Cleveland Ave. Task Force Recognized by ACEC DE.
ACEC DE recognized the Cleveland Avenue Task Force project with the $1M and under Grand Conceptor Award at the 2020 Engineering Excellence Awards Banquet last night.
Cleveland Avenue within the city of Newark, Delaware is a critical thoroughfare for the city’s 35,000 full-time residents, University of Delaware’s 25,000 students, and a significant number of “cut-thru” commuters, which has resulted in level of service “F” intersections at each end. Newark’s Cleveland Avenue Task Force (CATF) commenced in March 2016 in response to DelDOT’s Hazard Elimination Program (HEP), where a four-year study was conducted on Cleveland Avenue, bringing light to the staggering number of crashes – 358 total. The CATF was formed to diplomatically combine local input from city business owners, advocacy groups, and elected officials to tackle the safety problems along state-maintained Cleveland Avenue.
After a year and a half of City Council meetings, public involvement, and further traffic studies, an impressive tally of multimodal safety upgrades was decided upon – prohibition of on-street parking paving the way for bike lanes; pedestrian scramble serving over 1,500 college students on-foot during each class change; new signal and elimination of turn restrictions on a “diversion route”; downsizing a 5-leg intersection to an 8-phase signal by converting a local street to one-way; new right-turn overlap phasing; road diet with two-way left-turn lane and bike lanes; and mid-block crosswalks with refuge islands and RRFBs.

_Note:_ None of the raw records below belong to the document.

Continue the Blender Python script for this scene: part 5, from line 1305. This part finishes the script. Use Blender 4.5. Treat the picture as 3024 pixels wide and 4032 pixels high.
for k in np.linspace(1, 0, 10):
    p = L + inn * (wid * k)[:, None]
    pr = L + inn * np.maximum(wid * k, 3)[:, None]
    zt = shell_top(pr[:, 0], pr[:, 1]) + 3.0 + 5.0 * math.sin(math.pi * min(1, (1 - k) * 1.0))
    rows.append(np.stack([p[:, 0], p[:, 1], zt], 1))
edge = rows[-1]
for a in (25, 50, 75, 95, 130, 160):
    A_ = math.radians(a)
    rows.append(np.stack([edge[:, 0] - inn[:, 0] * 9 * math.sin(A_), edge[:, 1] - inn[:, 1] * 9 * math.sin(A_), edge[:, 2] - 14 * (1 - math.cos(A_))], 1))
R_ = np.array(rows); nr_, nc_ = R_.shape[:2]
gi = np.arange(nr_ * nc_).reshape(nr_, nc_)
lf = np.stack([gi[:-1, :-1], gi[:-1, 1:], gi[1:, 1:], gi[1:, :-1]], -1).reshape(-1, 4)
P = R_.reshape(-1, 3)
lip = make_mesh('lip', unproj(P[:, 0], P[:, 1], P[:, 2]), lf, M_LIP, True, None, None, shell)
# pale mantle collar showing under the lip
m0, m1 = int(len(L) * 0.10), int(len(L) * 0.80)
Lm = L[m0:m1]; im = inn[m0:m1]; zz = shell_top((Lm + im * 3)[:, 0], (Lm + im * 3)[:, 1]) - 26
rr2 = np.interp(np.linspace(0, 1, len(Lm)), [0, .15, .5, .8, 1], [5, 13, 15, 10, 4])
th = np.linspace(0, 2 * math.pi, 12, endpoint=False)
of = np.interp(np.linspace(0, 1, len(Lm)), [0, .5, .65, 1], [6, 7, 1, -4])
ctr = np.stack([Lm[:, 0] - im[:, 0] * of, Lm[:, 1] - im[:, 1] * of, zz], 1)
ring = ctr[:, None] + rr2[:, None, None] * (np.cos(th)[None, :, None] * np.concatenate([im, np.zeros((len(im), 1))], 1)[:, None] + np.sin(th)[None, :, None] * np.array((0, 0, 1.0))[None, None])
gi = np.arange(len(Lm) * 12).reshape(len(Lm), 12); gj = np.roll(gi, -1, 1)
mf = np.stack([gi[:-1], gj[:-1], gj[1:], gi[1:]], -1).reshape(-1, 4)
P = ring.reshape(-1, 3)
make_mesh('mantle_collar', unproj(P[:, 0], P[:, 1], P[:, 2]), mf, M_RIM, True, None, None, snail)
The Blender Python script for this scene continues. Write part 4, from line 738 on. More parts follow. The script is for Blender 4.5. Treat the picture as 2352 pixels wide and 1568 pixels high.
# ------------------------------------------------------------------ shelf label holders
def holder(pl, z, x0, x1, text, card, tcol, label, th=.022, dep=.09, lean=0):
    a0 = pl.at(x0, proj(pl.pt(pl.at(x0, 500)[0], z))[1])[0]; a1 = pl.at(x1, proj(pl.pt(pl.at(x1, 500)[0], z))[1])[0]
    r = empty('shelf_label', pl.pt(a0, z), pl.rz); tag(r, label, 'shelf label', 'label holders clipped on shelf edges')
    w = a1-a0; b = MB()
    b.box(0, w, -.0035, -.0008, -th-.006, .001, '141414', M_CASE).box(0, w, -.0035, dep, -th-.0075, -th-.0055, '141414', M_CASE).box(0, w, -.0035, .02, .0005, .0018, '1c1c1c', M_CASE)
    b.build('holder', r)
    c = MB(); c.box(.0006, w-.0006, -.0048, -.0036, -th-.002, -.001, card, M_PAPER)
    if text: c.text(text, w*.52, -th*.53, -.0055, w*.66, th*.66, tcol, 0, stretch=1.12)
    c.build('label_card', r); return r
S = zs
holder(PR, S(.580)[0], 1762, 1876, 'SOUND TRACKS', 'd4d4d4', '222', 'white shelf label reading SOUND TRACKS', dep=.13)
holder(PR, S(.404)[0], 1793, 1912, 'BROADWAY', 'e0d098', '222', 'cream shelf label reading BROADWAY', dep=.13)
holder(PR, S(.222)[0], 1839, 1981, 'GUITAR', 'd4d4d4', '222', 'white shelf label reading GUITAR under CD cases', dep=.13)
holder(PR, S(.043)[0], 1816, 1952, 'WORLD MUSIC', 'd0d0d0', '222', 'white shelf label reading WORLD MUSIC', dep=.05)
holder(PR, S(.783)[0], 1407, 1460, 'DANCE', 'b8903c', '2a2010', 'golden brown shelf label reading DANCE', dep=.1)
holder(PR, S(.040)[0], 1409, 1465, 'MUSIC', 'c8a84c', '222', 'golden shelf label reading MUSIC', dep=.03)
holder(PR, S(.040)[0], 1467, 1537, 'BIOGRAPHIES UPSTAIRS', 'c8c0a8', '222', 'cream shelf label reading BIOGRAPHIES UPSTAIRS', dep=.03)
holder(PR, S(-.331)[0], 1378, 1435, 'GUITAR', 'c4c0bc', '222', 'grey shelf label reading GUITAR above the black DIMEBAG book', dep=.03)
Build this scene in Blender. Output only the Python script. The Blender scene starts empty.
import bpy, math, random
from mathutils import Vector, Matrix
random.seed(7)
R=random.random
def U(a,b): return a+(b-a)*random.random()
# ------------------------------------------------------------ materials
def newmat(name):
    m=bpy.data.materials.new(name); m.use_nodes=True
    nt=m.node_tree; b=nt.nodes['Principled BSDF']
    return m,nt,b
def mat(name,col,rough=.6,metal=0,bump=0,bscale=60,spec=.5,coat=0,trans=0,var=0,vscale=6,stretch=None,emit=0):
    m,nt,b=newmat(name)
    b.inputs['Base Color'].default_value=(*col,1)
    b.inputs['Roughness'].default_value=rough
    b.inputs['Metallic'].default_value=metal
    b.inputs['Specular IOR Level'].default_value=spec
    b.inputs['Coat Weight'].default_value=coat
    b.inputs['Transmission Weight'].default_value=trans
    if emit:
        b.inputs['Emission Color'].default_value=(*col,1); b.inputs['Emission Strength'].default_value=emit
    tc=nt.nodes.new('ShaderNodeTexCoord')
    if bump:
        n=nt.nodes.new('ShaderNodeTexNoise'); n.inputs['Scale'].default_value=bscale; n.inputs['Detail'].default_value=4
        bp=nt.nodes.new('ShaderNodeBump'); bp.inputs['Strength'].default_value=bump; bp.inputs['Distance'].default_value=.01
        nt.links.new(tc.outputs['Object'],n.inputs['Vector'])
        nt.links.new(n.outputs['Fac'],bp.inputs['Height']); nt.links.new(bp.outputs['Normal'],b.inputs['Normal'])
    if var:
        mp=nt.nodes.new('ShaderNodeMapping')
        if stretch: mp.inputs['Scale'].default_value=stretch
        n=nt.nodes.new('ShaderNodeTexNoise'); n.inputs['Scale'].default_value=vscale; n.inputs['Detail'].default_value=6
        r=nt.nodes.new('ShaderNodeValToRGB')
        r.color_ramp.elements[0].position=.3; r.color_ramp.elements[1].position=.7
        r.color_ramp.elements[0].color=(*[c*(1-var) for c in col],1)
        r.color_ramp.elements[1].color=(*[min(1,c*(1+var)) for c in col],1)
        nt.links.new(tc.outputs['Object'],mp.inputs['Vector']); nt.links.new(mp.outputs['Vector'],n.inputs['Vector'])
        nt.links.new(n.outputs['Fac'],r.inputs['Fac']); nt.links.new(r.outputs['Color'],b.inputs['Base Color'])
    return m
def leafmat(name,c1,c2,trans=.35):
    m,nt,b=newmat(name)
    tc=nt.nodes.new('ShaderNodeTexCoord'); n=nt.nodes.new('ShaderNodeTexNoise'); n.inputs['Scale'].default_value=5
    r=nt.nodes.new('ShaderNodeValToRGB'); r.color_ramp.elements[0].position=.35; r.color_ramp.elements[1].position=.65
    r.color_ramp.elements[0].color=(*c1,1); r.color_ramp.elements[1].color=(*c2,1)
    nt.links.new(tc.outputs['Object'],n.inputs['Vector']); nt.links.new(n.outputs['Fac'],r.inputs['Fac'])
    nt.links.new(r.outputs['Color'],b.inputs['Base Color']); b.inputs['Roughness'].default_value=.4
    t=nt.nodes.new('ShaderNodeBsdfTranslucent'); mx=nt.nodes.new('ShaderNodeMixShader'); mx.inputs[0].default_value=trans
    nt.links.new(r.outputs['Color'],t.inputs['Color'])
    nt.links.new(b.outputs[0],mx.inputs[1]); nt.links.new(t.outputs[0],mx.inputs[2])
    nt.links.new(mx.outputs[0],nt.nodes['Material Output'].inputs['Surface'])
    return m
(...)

The road diet was implemented arguably three years ahead of schedule. DelDOT and Newark seized an implementation window that required full engineering plans to be turned around within two weeks, and, subsequently, the contractor then had three weeks to “get off the road” before the city’s population nearly doubled (i.e., fall classes resumed). Once the construction schedule and notices were publicized, DelDOT and city officials faced an onslaught of public questioning, media requests, and social media attacks. After construction began, the skeptics’ population size continued to grow, and they were not afraid to voice their opinions. As a public concession, DelDOT and Newark both reminded the concerned mass that the road diet striping could be reversed if the safety and capacity metrics indicated that the improvement was actually regression.
So where do things presently stand now, roughly one year post-construction? During the peak surges within the evening rush hours, the road diet’s processing rate (capacity) is about 150 vehicles per hour higher than the former four-lane roadway, while the western-most critical intersection processes 325 more vehicles per hour. Most importantly, DelDOT and Newark have shown restraint and humility as the public perception component of the CATF has come full circle. In lieu of flaunting the “before” versus “after” metrics, the engineering and public works team continues to be responsive and receptive to first-hand input, inquiries, and suggestions on how to further balance safety and operations along Cleveland Avenue for competing modes of travel.